Teleporting the one-qubit state via two-level atoms with spontaneous emission
Ming-Liang Hu

TL;DR
This paper investigates how spontaneous emission, collective damping, and dipole-dipole interactions affect the fidelity of quantum teleportation between two atoms, identifying conditions for nonclassical teleportation and the role of entanglement.
Contribution
It provides a detailed analysis of the impact of atomic interactions on teleportation fidelity and clarifies the role of entanglement beyond its presence in the channel state.
Findings
Identifies the spatial distance range for nonclassical teleportation.
Shows entanglement is necessary but not sufficient for high fidelity.

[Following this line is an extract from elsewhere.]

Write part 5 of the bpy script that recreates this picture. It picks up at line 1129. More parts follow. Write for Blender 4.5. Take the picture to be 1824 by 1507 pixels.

Analyzes the effects of spontaneous emission and dipole interactions on fidelity.
Abstract
We study quantum teleportation via two two-level atoms coupled collectively to a multimode vacuum field and prepared initially in different atomic states. We concentrated on influence of the spontaneous emission, collective damping and dipole-dipole interaction of the atoms on fidelity dynamics of quantum teleportation and obtained the region of spatial distance between the two atoms over which the state can be teleported nonclassically. Moreover, we showed through concrete examples that entanglement of the channel state is the prerequisite but not the only essential quantity for predicting the teleportation fidelity.